The slow adoption of Artificial Intelligence (AI)-enabled agents that operate in dynamic real-world environments is in many instances due to the lack of model resilience and robustness to previously unseen real-world data, often leading to unpredictable behavior after deployment. This is true, for example, in commercial applications such as autonomous driving or human-robot interaction, and in military applications such as object recognition. It is therefore critical in many applications that the AI models generalize to new environment variations and scenarios. There are several approaches that one could consider, ranging from synthetic data augmentation approaches such as Sim2Real for robotics or incremental and continuous learning where an AI model dynamically adapts without forgetting what it has learned in the past. In this workshop, we seek novel advances in the development of AI models that are robust to distributional shifts in the data used to train AI models when deployed in dynamic environments. Emphasis will be placed on AI- models operating on multivariate time-series signals which are of relevance in signal processing.

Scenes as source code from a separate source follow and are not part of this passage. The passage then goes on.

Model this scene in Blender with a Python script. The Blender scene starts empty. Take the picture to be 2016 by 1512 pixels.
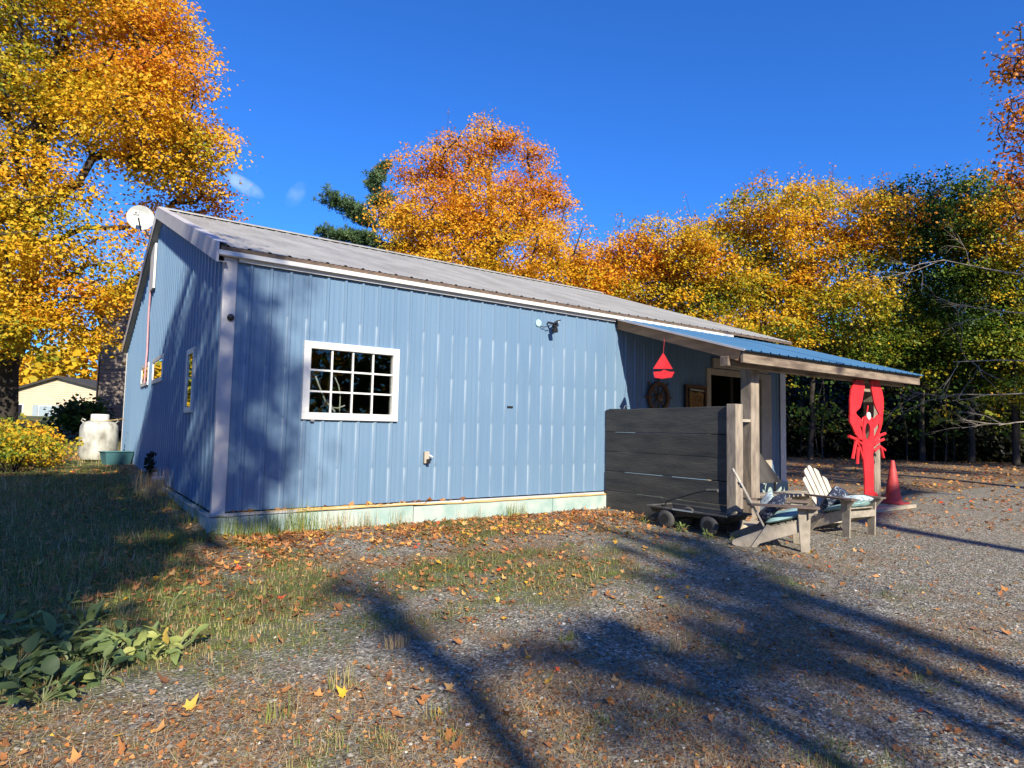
import bpy, math, random
import numpy as np
from mathutils import Vector, Matrix
from mathutils.geometry import tessellate_polygon

sc = bpy.context.scene
# ------------------------------------------------------------------ camera
cd = bpy.data.cameras.new('camera'); cam = bpy.data.objects.new('camera', cd)
sc.collection.objects.link(cam)
FW = Vector((0.58188, 0.81031, 0.06936)); RT = Vector((0.81128, -0.58431, 0.02031)); UP = Vector((-0.05699, -0.04445, 0.99738))
CAM = Vector((-1.4836, -7.6986, 0.9986))
mw = Matrix((RT, UP, -FW)).transposed().to_4x4(); mw.translation = CAM
cam.matrix_world = mw
cd.sensor_width = 36.0; cd.lens = 1249.3 / 2016 * 36.0
cd.clip_start = 0.05; cd.clip_end = 1000
sc.camera = cam
# ------------------------------------------------------------------ sky and sun
AZ = math.radians(14); EL = math.radians(30)
w = bpy.data.worlds.new('World'); sc.world = w; w.use_nodes = True
nt = w.node_tree; nt.nodes.clear()
def wn(t, **k):
    n = nt.nodes.new(t)
    for a, b in k.items(): setattr(n, a, b)
    return n
sky = wn('ShaderNodeTexSky', sky_type='NISHITA'); sky.sun_disc = False
sky.sun_elevation = EL; sky.sun_rotation = math.radians(180) + AZ
sky.air_density = 1.1; sky.dust_density = 0.0; sky.ozone_density = 5.0; sky.altitude = 300
tint = wn('ShaderNodeMix', data_type='RGBA', blend_type='MULTIPLY'); tint.inputs[0].default_value = 1.0
tint.inputs[7].default_value = (0.40, 1.04, 1.95, 1)
nt.links.new(sky.outputs[0], tint.inputs[6])
# two small wisps of cloud in the sky
tc = wn('ShaderNodeTexCoord')
def wisp(d, axis, r, s, th):
    """soft elongated wisp round sky direction d"""
    ez = Vector(d).normalized(); ex = ez.cross(Vector((0, 0, 1))).normalized(); ey = ex.cross(ez)
    ex, ey = ex * math.cos(axis) + ey * math.sin(axis), ey * math.cos(axis) - ex * math.sin(axis)
    def dot(v):
        n = wn('ShaderNodeVectorMath', operation='DOT_PRODUCT'); n.inputs[1].default_value = v
        nt.links.new(tc.outputs['Generated'], n.inputs[0]); return n.outputs['Value']
    def m(op, a, b=None):
        n = wn('ShaderNodeMath', operation=op)
        for i, x in enumerate((a, b)):
            if x is None: continue
            if hasattr(x, 'is_linked'): nt.links.new(x, n.inputs[i])
            else: n.inputs[i].default_value = x
        return n.outputs[0]
    q = m('ADD', m('POWER', m('ABSOLUTE', m('MULTIPLY', dot(ex), 1 / r)), 2.0), m('POWER', m('ABSOLUTE', m('MULTIPLY', dot(ey), 1 / s)), 2.0))
    base = m('MAXIMUM', m('SUBTRACT', 1.0, q), 0.0)
    nz = wn('ShaderNodeTexNoise'); nz.inputs['Scale'].default_value = 45; nz.inputs['Detail'].default_value = 5
    nt.links.new(tc.outputs['Generated'], nz.inputs['Vector'])
    front = m('GREATER_THAN', dot(ez), 0.5)
    return m('MULTIPLY', m('MULTIPLY', m('MULTIPLY', m('POWER', base, .7), m('MAXIMUM', m('MULTIPLY', m('SUBTRACT', nz.outputs[0], .30), 4.0), 0.0)), th), front)
c1 = wisp((0.196, 0.923, 0.33), math.radians(-22), 0.030, 0.011, 0.40)
c2 = wisp((0.263, 0.907, 0.328), math.radians(60), 0.022, 0.012, 0.12)
cm = wn('ShaderNodeMath', operation='MAXIMUM'); nt.links.new(c1, cm.inputs[0]); nt.links.new(c2, cm.inputs[1])
mixc = wn('ShaderNodeMix', data_type='RGBA'); mixc.inputs[7].default_value = (7.5, 9.5, 12.0, 1)
nt.links.new(cm.outputs[0], mixc.inputs[0]); nt.links.new(tint.outputs[2], mixc.inputs[6])
bg = wn('ShaderNodeBackground'); bg.inputs[1].default_value = 0.065
nt.links.new(mixc.outputs[2], bg.inputs[0])
wo = wn('ShaderNodeOutputWorld'); nt.links.new(bg.outputs[0], wo.inputs[0])
sl = bpy.data.lights.new('sun', 'SUN'); sl.energy = 5.0; sl.angle = math.radians(0.5); sl.color = (1.0, 0.91, 0.74)
so = bpy.data.objects.new('sun', sl); sc.collection.objects.link(so)
L = Vector((math.sin(AZ) * math.cos(EL), math.cos(AZ) * math.cos(EL), -math.sin(EL)))
so.rotation_euler = L.to_track_quat('-Z', 'Y').to_euler(); so.location = (-5, -30, 30)
vs = sc.view_settings; vs.view_transform = 'Standard'; vs.look = 'None'; vs.gamma = 1; vs.exposure = 0.8
try: vs.use_curve_mapping = False
except Exception: pass

rng = np.random.default_rng(7); random.seed(7)
COL = sc.collection

# ------------------------------------------------------------------ materials
def nodes(name):
    m = bpy.data.materials.new(name); m.use_nodes = True
    t = m.node_tree; t.nodes.clear()
    o = t.nodes.new('ShaderNodeOutputMaterial'); p = t.nodes.new('ShaderNodeBsdfPrincipled')
    t.links.new(p.outputs[0], o.inputs[0])
    return m, t, p, o
def noise(t, scale, detail=4, vec=None, stretch=None, rough=0.55):
    tcn = t.nodes.new('ShaderNodeTexCoord'); src = tcn.outputs['Object'] if vec is None else vec
    if stretch:
        mp = t.nodes.new('ShaderNodeMapping'); mp.inputs['Scale'].default_value = stretch
        t.links.new(src, mp.inputs[0]); src = mp.outputs[0]
    n = t.nodes.new('ShaderNodeTexNoise'); n.inputs['Scale'].default_value = scale; n.inputs['Detail'].default_value = detail
    n.inputs['Roughness'].default_value = rough
    t.links.new(src, n.inputs['Vector']); return n.outputs[0]
def ramp(t, fac, stops):
    r = t.nodes.new('ShaderNodeValToRGB'); e = r.color_ramp.elements
    while len(e) < len(stops): e.new(0.5)
    for i, (p, c) in enumerate(stops):
        e[i].position = p; e[i].color = (c[0], c[1], c[2], 1)
    t.links.new(fac, r.inputs[0]); return r.outputs[0]
def bumpn(t, p, h, strength=0.3, dist=0.01):
    b = t.nodes.new('ShaderNodeBump'); b.inputs['Strength'].default_value = strength; b.inputs['Distance'].default_value = dist
    t.links.new(h, b.inputs['Height']); t.links.new(b.outputs[0], p.inputs['Normal'])
def M(name, c1, c2=None, scale=6, rough=0.6, metal=0.0, stretch=None, bump=0.0, bscale=60, spec=0.5, lo=0.35, hi=0.65, detail=5):
    m, t, p, o = nodes(name)
    p.inputs['Roughness'].default_value = rough; p.inputs['Metallic'].default_value = metal
    p.inputs['Specular IOR Level'].default_value = spec
    if c2 is None: c2 = tuple(x * 0.82 for x in c1)
    c1 = tuple(x * 0.84 for x in c1); c2 = tuple(x * 0.84 for x in c2)
    n = noise(t, scale, detail, stretch=stretch)
    t.links.new(ramp(t, n, [(lo, c1), (hi, c2)]), p.inputs['Base Color'])
    if bump: bumpn(t, p, noise(t, bscale, 4, stretch=stretch), bump)
    return m
def leafmat(name, stops, trans=0.35, rough=0.55):
    m, t, p, o = nodes(name)
    a = t.nodes.new('ShaderNodeAttribute'); a.attribute_name = 'hue'
    c = ramp(t, a.outputs['Fac'], stops)
    t.links.new(c, p.inputs['Base Color']); p.inputs['Roughness'].default_value = rough
    p.inputs['Specular IOR Level'].default_value = 0.3
    tr = t.nodes.new('ShaderNodeBsdfTranslucent'); t.links.new(c, tr.inputs[0])
    mx = t.nodes.new('ShaderNodeMixShader'); mx.inputs[0].default_value = trans
    t.links.new(p.outputs[0], mx.inputs[1]); t.links.new(tr.outputs[0], mx.inputs[2]); t.links.new(mx.outputs[0], o.inputs[0])
    return m

def vary(name, amt):
    t = MAT[name].node_tree; p = [q for q in t.nodes if q.type == 'BSDF_PRINCIPLED'][0]; lk = p.inputs['Base Color'].links[0]; src = lk.from_socket
    oi = t.nodes.new('ShaderNodeObjectInfo'); mr = t.nodes.new('ShaderNodeMapRange'); mr.inputs[3].default_value = 1 - amt; mr.inputs[4].default_value = 1 + amt
    t.links.new(oi.outputs['Random'], mr.inputs[0]); vm = t.nodes.new('ShaderNodeVectorMath'); vm.operation = 'SCALE'; t.links.new(src, vm.inputs[0]); t.links.new(mr.outputs[0], vm.inputs['Scale']); t.links.new(vm.outputs[0], p.inputs['Base Color'])
# blue ribbed steel siding with pale runs below each row of screws
def siding_mat(name, axis):
    m, t, p, o = nodes(name)
    tcn = t.nodes.new('ShaderNodeTexCoord'); sp = t.nodes.new('ShaderNodeSeparateXYZ'); t.links.new(tcn.outputs['Object'], sp.inputs[0])
    def mt(op, a, b=None, c=None):
        n = t.nodes.new('ShaderNodeMath'); n.operation = op
        for i, x in enumerate((a, b, c)):
            if x is None: continue
            if hasattr(x, 'is_linked'): t.links.new(x, n.inputs[i])
            else: n.inputs[i].default_value = x
        return n.outputs[0]
    u = sp.outputs[axis]; z = sp.outputs[2]
    n1 = noise(t, 1.3, 4, stretch=(1, 1, 0.4)); n2 = noise(t, 26, 3, stretch=(1, 1, 0.02))
    f = mt('ADD', mt('MULTIPLY', n1, 0.6), mt('MULTIPLY', n2, 0.4))
    base = ramp(t, f, [(0.3, (0.108, 0.190, 0.300)), (0.7, (0.150, 0.238, 0.345))])
    if axis == 0:
        fx = mt('FRACT', mt('DIVIDE', mt('SUBTRACT', u, 0.051 - 0.037), 0.2286))       # left flank of each major rib
        near = mt('SUBTRACT', 1.0, mt('MINIMUM', mt('DIVIDE', mt('ABSOLUTE', mt('SUBTRACT', fx, 0.05)), 0.085), 1.0))
        zz = mt('FRACT', mt('DIVIDE', mt('SUBTRACT', mt('ADD', z, 5 * 0.6096), 2.297), 0.6096))   # 1 just under a screw row, 0 above the next
        prob = noise(t, 3.1, 1, stretch=(1.4, 0, 0.5))
        run = mt('MULTIPLY', mt('POWER', zz, 0.7), mt('MULTIPLY', near, mt('MAXIMUM', mt('MINIMUM', mt('MULTIPLY', mt('SUBTRACT', prob, 0.33), 4.0), 1.0), 0.1)))
        run = mt('MULTIPLY', mt('MULTIPLY', run, mt('LESS_THAN', z, 2.30)), mt('LESS_THAN', u, 6.3))
        run = mt('MULTIPLY', mt('MINIMUM', mt('ADD', mt('MULTIPLY', mt('MULTIPLY', run, mt('MINIMUM', mt('MULTIPLY', mt('SUBTRACT', 1.0, zz), 14.0), 1.0)), .62), mt('MULTIPLY', near, .10)), 0.5), 1.0)  # last term paints a faint full-length highlight along each rib flank
        mx = t.nodes.new('ShaderNodeMix'); mx.data_type = 'RGBA'
        t.links.new(run, mx.inputs[0]); t.links.new(base, mx.inputs[6]); mx.inputs[7].default_value = (0.46, 0.54, 0.60, 1)
        base = mx.outputs[2]
    t.links.new(base, p.inputs['Base Color'])
    p.inputs['Roughness'].default_value = 0.38; p.inputs['Specular IOR Level'].default_value = 0.5
    bumpn(t, p, noise(t, 3.0, 2, stretch=(1, 1, 0.3)), 0.25, 0.01)
    return m
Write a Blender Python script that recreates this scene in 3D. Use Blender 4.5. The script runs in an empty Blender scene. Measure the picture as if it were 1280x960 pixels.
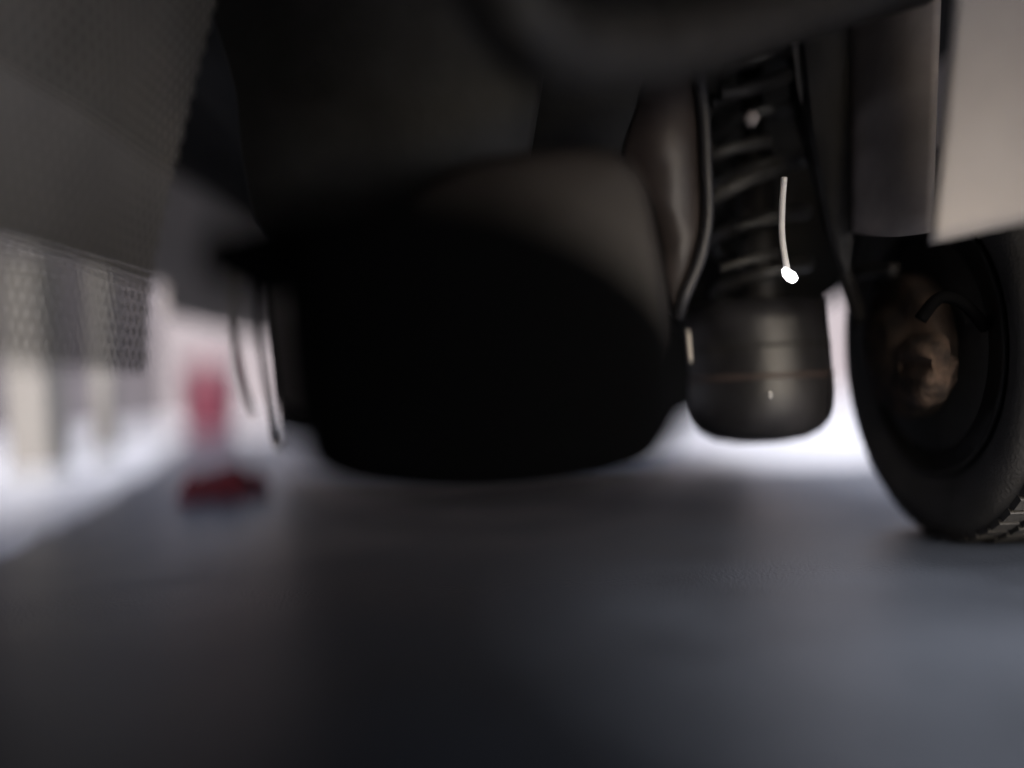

Keywords: Artificial Intelligence, distributional shifts, continuous learning, decision support, autonomous systems, physics-informed models, Sim2Real

Organizers

Dr. Joel Goodman, Office of Naval Research (ONR), Arlingon, VA USA,
E: joel.i.goodman.civ@us.navy.mil

Dr. Shuowen Hu, DEVCOM Army Research Laboratory (ARL) Adelphi, MD USA,
E: shuowen.hu.civ@army.mil

Prof. Vikram Krishnamurthy, Cornell University, Ithaca NY USA,
E: vikramk@cornell.edu

Prof. Vishal Patel, Johns Hopkins University, Baltimore, MD USA,
E: vpatel36@jhu.edu

WebChair: Jay N. Paranjape, Johns Hopkins University, Baltimore, MD USA,
E: jparanj1@jhu.edu

Program Details

Duration: Full Day

Expected number of attendees: 50-100

Publication of the workshop papers at the IEEE Xplore Digital Library: Yes

Planned composition:
Overview (0.5 hr, by organizers)
Confirmed Keynote: Prof. Dinesh Manocha, University of Maryland, College Park (1 hr)
Panel discussion (1 hr)
2 Invited presentations (1 hr)
6-8 regular papers (3 - 4 hrs)
Poster Session (1- 2 hrs)

Diversity Inclusion and Ethical Issues

This workshop will promote an inclusive and equitable culture that welcomes, engages, and rewards all who contribute to the field, without regard to race, religion, gender, disability, age, national origin, sexual orientation, gender identity, or gender expression. We will work to ensure that any data or open-source material that our attendees have access to as a part of this workshop is free of explicit or implicit bias.